En todo caso, en la literatura clásica abundan las referencias sobre la aparición de sorprendentes fósiles, como demostró sobradamente Adrienne Mayor en la citada obra y en un artículo posterior titulado “Ancient references to the fossils from the land of Pythagoras” (escrito junto a Nikos Solounias). Uno de los descubrimientos más sorprendente fue el que tuvo lugar en la Isla de Samos, donde aparecieron ejemplares fósiles de grandes mamíferos del Mioceno y del Plioceno. Tal vez uno de los ejemplares que de manera más intensa debió cautivar a los griegos del pasado fue los restos del Samotherium que, sin duda, contemplarían con asombro.

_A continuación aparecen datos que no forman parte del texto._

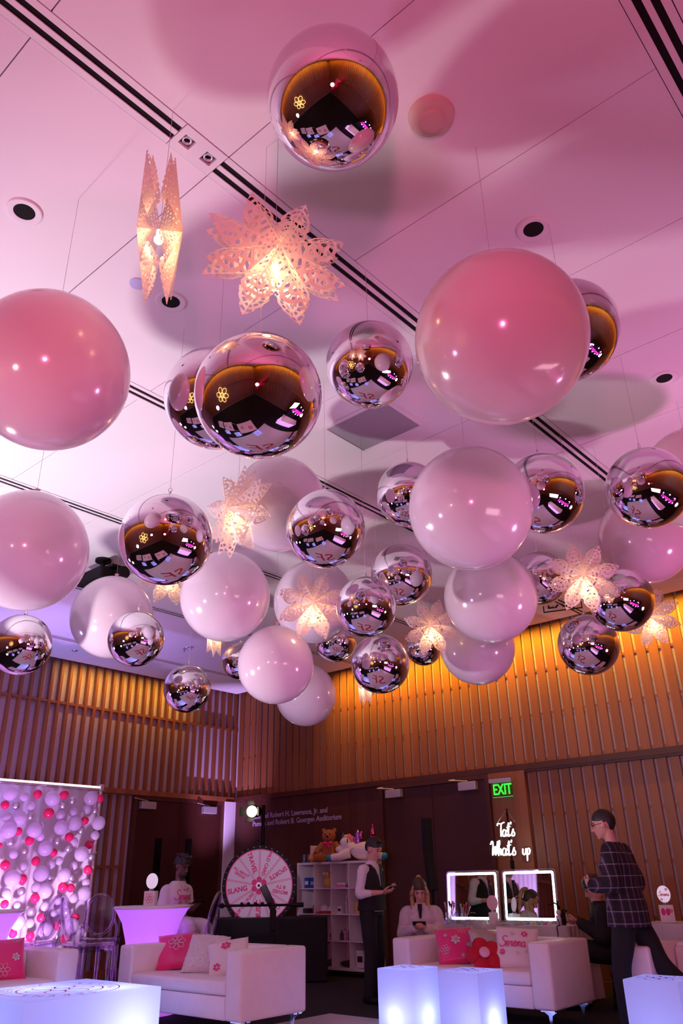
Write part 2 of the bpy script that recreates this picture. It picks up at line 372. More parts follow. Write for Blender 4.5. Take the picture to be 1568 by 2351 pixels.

Tanto debió fascinarles aquella pieza que en una cerámica vemos a Hércules y Hermíone enfrentándose a una extraña bestia que parece estar portando el cráneo del extinto animal.

Detalle de una cerámica griega con Hércules y Hermíone.

Fotografía antigua de un cráneo de Samotherium.

No es fácil saber con exactitud cómo explicaron la naturaleza de aquellos extraños fósiles y qué era lo que más les interesaba conocer sobre estas maravillas, pero sin duda su vasta mitología les sirvió de soporte para, cuanto menos, enfrentarse con mejores recursos a su extrañeza. En este sentido, es muy interesante el caso de los cráneos de elefantes enanos que aparecieron en diversos puntos del mediterráneo y que, por la curiosa morfología de sus cuentas orbitarias rápidamente fueron asociados con los míticos cíclopes.

Cráneo fósil de elefante enano.

Cabeza romana del cíclope Polifemo.

La intención de esta breve entrada no es tanto relatar los múltiples ejemplos que abundan en los escritos del mundo clásico sobre estos hallazgos, pues para ello contamos con una amplia bibliografía, sino más bien estimular la reflexión sobre cómo los imaginarios de la época modulan las explicaciones y las respuestas ante los enigmas históricos o biológicos más inexplicables. Las disciplinas científicas de nuestro siglo XXI ofrecen, qué duda cabe, respuestas distintas a las que ofrecían los filósofos y naturalistas griegos, revestidas además de ese halo de objetividad incuestionable con la que se presentan. Ahora fechamos con exactitud la antigüedad de los huesos, conocemos su composición, recreamos con fidelidad las estructuras óseas de las especies extintas que nos precedieron y lanzamos hipótesis sobre sus hábitats y conductas. Pero ¿qué otras preguntas no estamos sabiendo responder, tal vez más pertinentes, por los condicionamientos de nuestro actual imaginario científico?